Be Wary of Vulgar Marketing

Back in December of 2009, Nicorette launched a $15 million integrated marketing campaign complete with a fictitious ‘Suckometer’ around the bold statement that, Nicorette makes quitting smoking suck less. In addition, it was the GlaxoSmithKline brand’s first foray into social media.

Nicorette Makes Quitting Suck Less Campaign

As a quick backgrounder, here are a few select statements from the Nicorette Website.

There’s no way around it, quitting sucks. In fact, it’s one of the hardest things you’ll do in life. That’s why quitting can be a challenge. To be successful, you need to overcome both your physical addiction to nicotine and your psychological addiction — the urge to repeat the same smoking routines every day, like smoking in the car and after meals. …Sure, quitting will always suck, but Nicorette makes quitting suck less.

Does Vulgar Marketing Work?

When the campaign launched, I thought it was a cheap, vulgar marketing effort and still do. The campaign is still running so, I wanted to see if it’s working. In short, I’m not exactly sure how the campaign is doing, but here are a few things I discovered.

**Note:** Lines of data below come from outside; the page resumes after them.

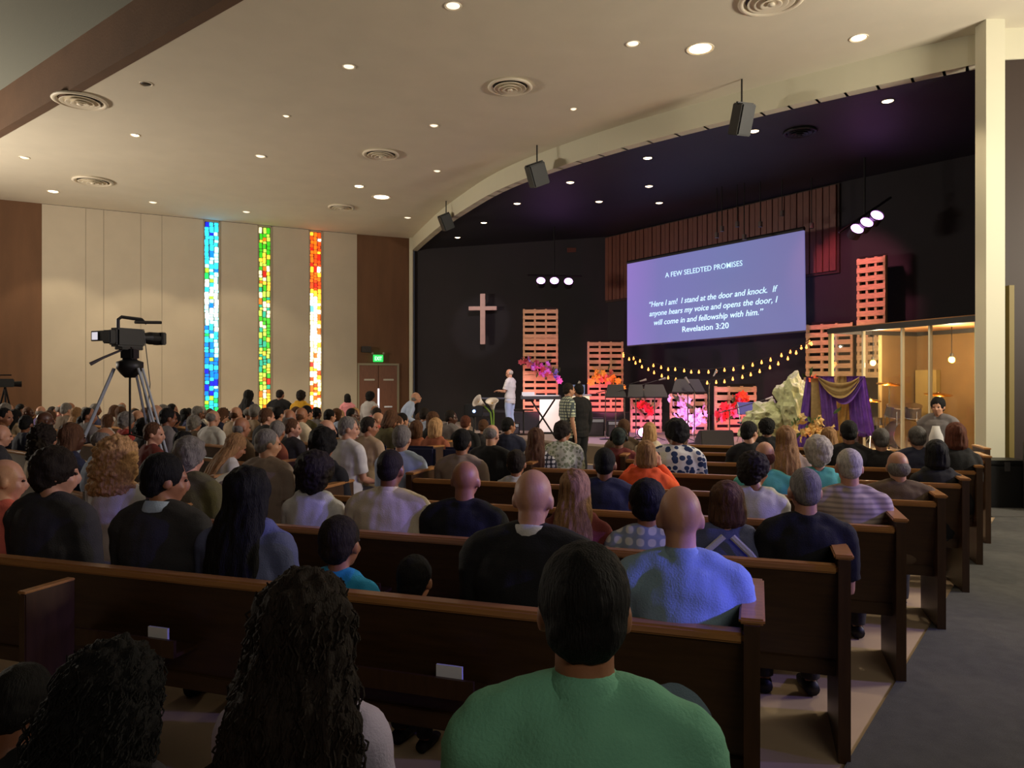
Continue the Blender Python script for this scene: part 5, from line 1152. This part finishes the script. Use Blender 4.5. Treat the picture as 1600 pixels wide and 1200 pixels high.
# ------------------------------------------------------------------ video camera on tripod
T = V(((203 - 800) / F * 8.0, 8.0, 0)); zc = EYE + (597 - 570) / F * 8.0
t = empty('tripod', T, 0, 'silver tripod with double-tube legs in the left aisle', 'tripod')
tip = [V((-.80, -.28, 0)), V((.78, -.3, 0)), V((.05, .8, 0))]
for k, f_ in enumerate(tip):
    apex = V((f_.x * .18, f_.y * .18, zc - .04)); side = V((-f_.y, f_.x, 0)).normalized() * .028; mid = apex.lerp(f_, .66)
    lg = obj('leg', tube(tube(bmesh.new(), [apex + side, mid + side], .014, 8), [apex - side, mid - side], .014, 8), M_SILVER, t)
    obj('lower_tube', TB([apex.lerp(f_, .5), f_ + V((0, 0, .03))], .015, 8), M_SILVER, lg); obj('clamp', BX((-.05, -.035, -.045), (.05, .035, .045), .008, Matrix.Translation(mid)), M_BLK, lg)
    obj('rubber_foot', ell(bmesh.new(), f_ + V((0, 0, .03)), (.035, .035, .03)), M_BLK, lg)
    obj('brace', TB([V((0, 0, zc - .75)), apex.lerp(f_, .45)], .008, 6), M_METAL, t)
obj('bowl', lathe(bmesh.new(), [(.05, -.14), (.09, -.1), (.135, -.04), (.135, .03), (.08, .05), (.07, .06)], 20, (0, 0, zc)), M_BLK, t, smooth=True)
obj('center_column', TB([(0, 0, zc - .75), (0, 0, zc - .1)], .012, 8), M_METAL, t)
hd = obj('fluid_head', BX((-.07, -.08, zc + .05), (.07, .08, zc + .19), .02), M_BLK, t)
obj('pan_handle', TB([(-.03, -.06, zc + .17), (-.18, -.2, zc + .07), (-.27, -.28, zc + .0)], [.012, .014, .02], 8), mat('handle_grey', (60, 52, 56), .6), hd)
cz = zc + .19
t = empty('video_camera', (T.x, T.y, cz), -.45, 'black television camera with a small lit viewfinder screen', 'camera')
obj('body', BX((-.075, -.2, .0), (.075, .14, .2), .02), M_BLK, t); obj('lens', lathe(bmesh.new(), [(.05, .13), (.06, .2), (.07, .24), (.07, .36), (.06, .36), (.001, .34)], 18, mx=Matrix.Translation((0, 0, .11)) @ Matrix.Rotation(-math.pi / 2, 4, 'X')), M_METAL, t)
obj('lens_hood', BX((-.085, .34, .04), (.085, .40, .18), .01), M_BLK, t); obj('battery', BX((-.06, -.28, .03), (.06, -.2, .17), .01), M_METAL, t)
obj('carry_handle', TB([(0, -.14, .2), (0, -.14, .29), (0, -.1, .32), (0, .14, .31), (0, .2, .27)], [.018, .018, .018, .02, .014], 8), M_BLK, t)
obj('microphone', TB([(.06, .02, .27), (.06, .34, .29)], .018, 10), M_BLK, t); obj('base_plate', BX((-.06, -.14, -.03), (.06, .12, .0), .006), M_METAL, t)
vf = empty('viewfinder', (0, 0, 0)); vf.parent = t
o = obj('viewfinder_screen', BX((-.30, -.24, .06), (-.10, -.22, .17), .004), M_BLK, t); obj('display', BX((-.28, -.243, .075), (-.19, -.239, .155)), mat('vf_lit', (220, 215, 225), .4, emit=.9), o)
bpy.data.objects.remove(vf)
tag(obj('camera_cable', TB([T + V((.1, .1, cz + .2)), T + V((.16, .12, cz - .4)), T + V((.1, .1, .9)), T + V((.12, .12, .02))], .005, 5), M_BLK), 'thin black cable hanging from the television camera', 'cable')
# second distant camera
p = PX(8, 600, 14.0)
t = empty('small_camera', (p.x, p.y, 0), -.9, 'small distant camera on a dark stand at left edge', 'camera')
obj('body', BX((-.07, -.14, p.z - .06), (.07, .14, p.z + .1), .015), M_BLK, t); obj('lens', lathe(bmesh.new(), [(.05, .1), (.06, .26), (.001, .26)], 14, mx=Matrix.Translation((0, 0, p.z)) @ Matrix.Rotation(-math.pi / 2, 4, 'X')), M_METAL, t); obj('handle', TB([(0, -.1, p.z + .1), (0, -.08, p.z + .17), (0, .1, p.z + .17)], .014, 6), M_BLK, t)
for k in range(3): a = 2.1 * k; obj('leg', TB([(0, 0, p.z - .05), (.4 * math.cos(a), .4 * math.sin(a), fz(14))], .018, 6), M_METAL, t)
# white paper held above a pew on the left
t = tag(obj('song_sheet', BX((-.11, -.002, -.08), (.11, .002, .08), 0, Matrix.Rotation(-1.2, 4, 'X')), M_PAPER, None, PX(354, 744, 5.0)), 'white sheet of paper above the pew left of dark-haired woman', 'paper'); t.rotation_euler = (0, -.35, -.3)
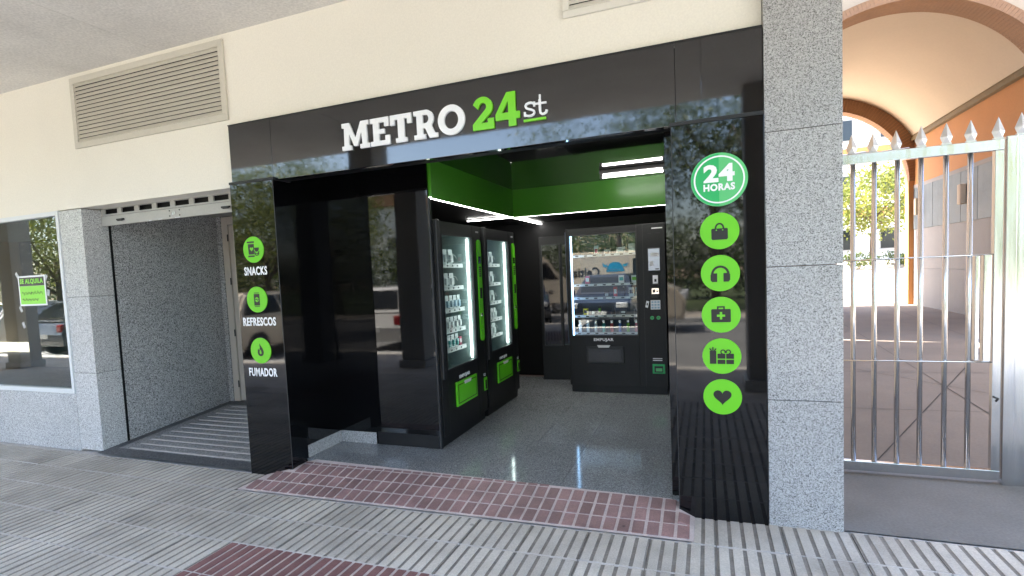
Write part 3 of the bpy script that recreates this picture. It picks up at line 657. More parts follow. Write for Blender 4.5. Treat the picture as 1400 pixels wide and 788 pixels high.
# ------------------------------------------------------------------ vending machines (local: front faces -Y, base z=0)
def cabinet(t, wd, hh, dp, gx0, gx1, gz0, gz1, inside, kick=.085):
    h = wd/2; th = .03
    put('cabinet', MB().box(-h, -h+th, .03, dp, kick, hh-.005, .004).box(h-th, h, .03, dp, kick, hh-.005, .004).box(-h+th+.0005, h-th-.0005, .03, dp, hh-.04, hh-.006).box(-h+th+.0005, h-th-.0005, dp-.02, dp, kick, hh-.041), 'black_satin', t)
    d = MB(); d.box(-h, gx0, 0, .029, kick, hh, .004).box(gx1, h, 0, .029, kick, hh, .004).box(gx0+.0005, gx1-.0005, .001, .028, kick, gz0).box(gx0+.0005, gx1-.0005, .001, .028, gz1, hh-.001)
    dr = put('door', d, 'black_satin', t)
    put('plinth', MB().box(-h+.012, h-.012, .025, dp-.03, 0, kick-.004, .003), 'black_satin', t)
    i = MB(); a, c = gx0-.03, gx1+.03
    i.box(a, c, .62, .64, gz0-.08, gz1+.04).box(a-.015, a, .031, .62, gz0-.08, gz1+.04).box(c, c+.015, .031, .62, gz0-.08, gz1+.04).box(a+.0005, c-.0005, .031, .619, gz1+.02, gz1+.035).box(a+.0005, c-.0005, .031, .619, gz0-.08, gz0-.065)
    put('liner', i, inside, t)
    put('glass_pane', MB().box(gx0+.001, gx1-.001, .012, .018, gz0, gz1), 'machine_glass', dr)
    put('gasket', MB().box(gx0, gx0+.012, -.002, .011, gz0, gz1).box(gx1-.012, gx1, -.002, .011, gz0, gz1).box(gx0+.0121, gx1-.0121, -.002, .011, gz1-.012, gz1).box(gx0+.0121, gx1-.0121, -.002, .011, gz0, gz0+.012), 'black_edge', dr)
    return dr
def spring(x, z, y0, y1, r, turns):
    n = turns*8; return [(x+r*math.cos(2*math.pi*k/8), y0+(y1-y0)*k/n, z+r*math.sin(2*math.pi*k/8)) for k in range(n+1)]
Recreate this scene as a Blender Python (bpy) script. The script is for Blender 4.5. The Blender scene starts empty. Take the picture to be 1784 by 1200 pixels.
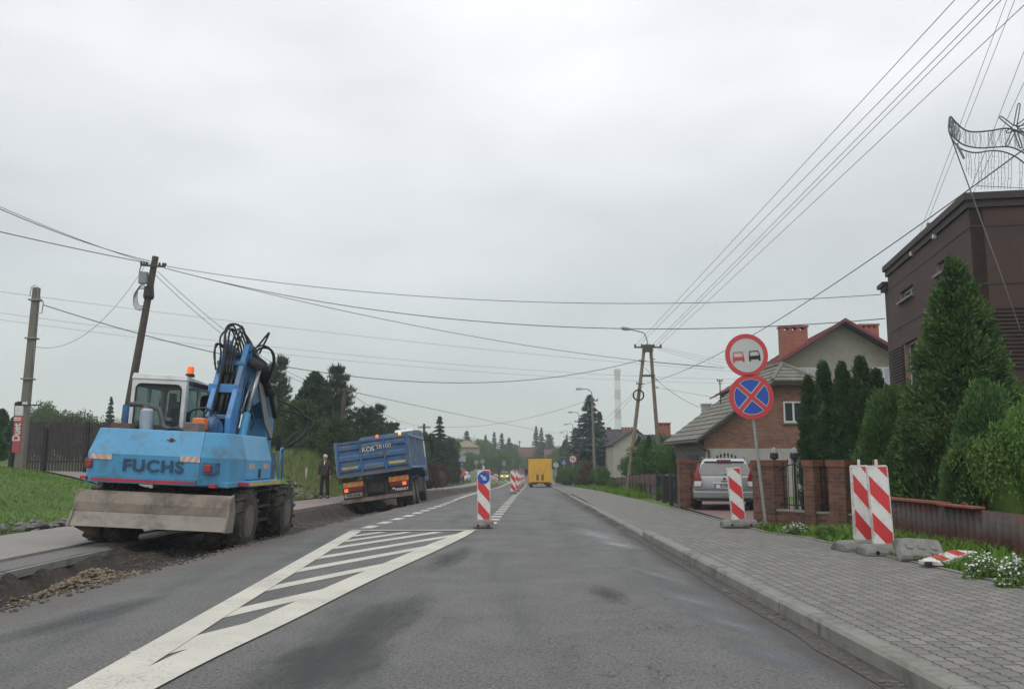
import bpy, math, random
import numpy as np
from mathutils import Vector, Matrix
R = math.radians
scene = bpy.context.scene
# ---------------------------------------------------------------- camera
H = 1.35
PITCH = math.atan(205 / 1500)
cam_d = bpy.data.cameras.new("camera")
cam = bpy.data.objects.new("camera", cam_d)
scene.collection.objects.link(cam)
scene.camera = cam
cam.location = (0, 0, H)
cam.rotation_euler = (R(90) + PITCH, 0, 0)
cam_d.sensor_width = 36
cam_d.lens = 36 * 1500 / 1784
cam_d.clip_start = 0.1
cam_d.clip_end = 6000
# ---------------------------------------------------------------- world, sun, exposure
SUN_EL, SUN_ROT = R(58), R(200)
w = bpy.data.worlds.new("World"); scene.world = w; w.use_nodes = True
nt = w.node_tree; nt.nodes.clear()
def N(t, typ, **kw):
    n = t.nodes.new(typ)
    for k, v in kw.items(): setattr(n, k, v)
    return n
out = N(nt, 'ShaderNodeOutputWorld'); bg = N(nt, 'ShaderNodeBackground'); bg.inputs[1].default_value = 1.0
sky = N(nt, 'ShaderNodeTexSky'); sky.sky_type = 'NISHITA'; sky.sun_disc = False
sky.sun_elevation = SUN_EL; sky.sun_rotation = SUN_ROT; sky.dust_density = 3
bgs = N(nt, 'ShaderNodeBackground'); bgs.inputs[1].default_value = 0.03
nt.links.new(sky.outputs[0], bgs.inputs[0])
tc = N(nt, 'ShaderNodeTexCoord'); sp = N(nt, 'ShaderNodeSeparateXYZ'); nt.links.new(tc.outputs['Generated'], sp.inputs[0])
rmp = N(nt, 'ShaderNodeValToRGB'); cr = rmp.color_ramp
for i, (p, c) in enumerate([(0.0, (.77, .795, .77)), (.06, (.77, .795, .775)), (.14, (.73, .745, .74)), (.24, (.69, .695, .705)), (.36, (.83, .825, .84)), (.5, (.95, .935, .96)), (1.0, (1.02, 1.0, 1.02))]):
    e = cr.elements[i] if i < 2 else cr.elements.new(p)
    e.position = p; e.color = (*c, 1)
nt.links.new(sp.outputs[2], rmp.inputs[0])
mp = N(nt, 'ShaderNodeMapping'); mp.inputs['Scale'].default_value = (1.6, 1.6, 4.2); mp.inputs['Location'].default_value = (0.35, 0.1, 0.2)
nt.links.new(tc.outputs['Generated'], mp.inputs[0])
nz = N(nt, 'ShaderNodeTexNoise'); nz.inputs['Scale'].default_value = 1.5; nz.inputs['Detail'].default_value = 3; nz.inputs['Roughness'].default_value = .5
nt.links.new(mp.outputs[0], nz.inputs[0])
mr = N(nt, 'ShaderNodeMapRange'); mr.inputs[1].default_value = .3; mr.inputs[2].default_value = .7; mr.inputs[3].default_value = .80; mr.inputs[4].default_value = 1.20
nt.links.new(nz.outputs[0], mr.inputs[0])
mul = N(nt, 'ShaderNodeVectorMath', operation='SCALE'); nt.links.new(rmp.outputs[0], mul.inputs[0]); nt.links.new(mr.outputs[0], mul.inputs[3])
# thinner, brighter cloud towards the upper left, heavier cloud low on the right
dt_ = N(nt, 'ShaderNodeVectorMath', operation='DOT_PRODUCT'); nrm_ = N(nt, 'ShaderNodeVectorMath', operation='NORMALIZE'); nt.links.new(tc.outputs['Generated'], nrm_.inputs[0])
nt.links.new(nrm_.outputs[0], dt_.inputs[0]); dt_.inputs[1].default_value = Vector((-.16, .86, .48)).normalized()
m3 = N(nt, 'ShaderNodeMapRange', interpolation_type='SMOOTHSTEP'); m3.inputs[1].default_value = .90; m3.inputs[2].default_value = 1.0; m3.inputs[3].default_value = 1.0; m3.inputs[4].default_value = 1.13; nt.links.new(dt_.outputs['Value'], m3.inputs[0])
mul2 = N(nt, 'ShaderNodeVectorMath', operation='SCALE'); nt.links.new(mul.outputs[0], mul2.inputs[0]); nt.links.new(m3.outputs[0], mul2.inputs[3])
nt.links.new(mul2.outputs[0], bg.inputs[0])
ad = N(nt, 'ShaderNodeAddShader'); nt.links.new(bg.outputs[0], ad.inputs[0]); nt.links.new(bgs.outputs[0], ad.inputs[1])
nt.links.new(ad.outputs[0], out.inputs[0])
sun_d = bpy.data.lights.new("sun", 'SUN'); sun_d.energy = 0.5; sun_d.angle = R(25); sun_d.color = (1, .97, .93)
sun = bpy.data.objects.new("sun", sun_d); scene.collection.objects.link(sun)
az = SUN_ROT
sdir = Vector((math.sin(az) * math.cos(SUN_EL), math.cos(az) * math.cos(SUN_EL), math.sin(SUN_EL)))
sun.rotation_euler = sdir.to_track_quat('Z', 'Y').to_euler()
scene.view_settings.view_transform = 'Standard'; scene.view_settings.look = 'None'
scene.view_settings.exposure = 0.0; scene.view_settings.gamma = 1
scene.cycles.max_bounces = 6; scene.cycles.volume_bounces = 1; scene.cycles.transparent_max_bounces = 16
scene.cycles.use_denoising = True
rng = np.random.default_rng(7); random.seed(7)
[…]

There was a HCD Research/Mediacurves survey conducted in 2010 among 300 viewers of a new Nicorette gum ad and showed that nearly half of smokers (49%) were more likely to try to quit smoking after viewing the ad.  The majority of viewers (80%) felt the ad was extremely or somewhat effective, and more than one-third of smokers (34%) said that they would be more likely to use Nicorette gum to help them quit their smoking addiction.

The numbers are fine, but we all know that people don’t always do what they say they’re going to do. So, I’m not convinced of the strategy.

Does Nicotine Replacement Gum Work?

I’m not sure if the gum works, but I’d bet that they sold a ton of it. The thing is, even if you sell a ton of product, if it doesn’t work, what does that say about you and your brand long term? Without brand trust and integrity based on a positive experience what does the future hold for your brand?

This eHow article reports that…‘normally, there is only a 5 percent success rate of smokers quitting their habit for a full year (without the use of replacement products), which makes the success rate of Nicorette Gum between 7 and 8 percent. Not the best odds. …Of the top five “quit smoking methods,” not a single nicotine replacement gum made the list, including Nicorette Gum.’

Great Products Lead to Positive Word of Mouth Advertising

After 1.5 years and spending $15 million, Nicorette’s own Website only has one success story! Are you kidding me? If Nicorette Gum is such a great product, why aren’t there a ton of people in TV ads, on YouTube and Facebook raving about the product?

I’m always a bit leery of brands that spend a ton of money on marketing (and vulgar, uncivil advertising to boot) because let’s face it, if the product was so great, people would be spreading the word on their own. My advice would have been to take the $15 million and build a better product or service – one that truly works and adds value – customers will come, rave about you and spread your good word.

P.S.: Full disclosure: I’m in my late 40s, a nonsmoker and far from being a prude, however I am offended, not impressed or motivated to purchase by cheap, vulgar, uncivil and classless marketing. And, I firmly believe that if in fact Nicorette’s product is a super terrific one, they would have sold as much if not more product with raving customers who quit smoking once and for all. Net…they wouldn’t have had to ‘go there.’ Nor should you…ever!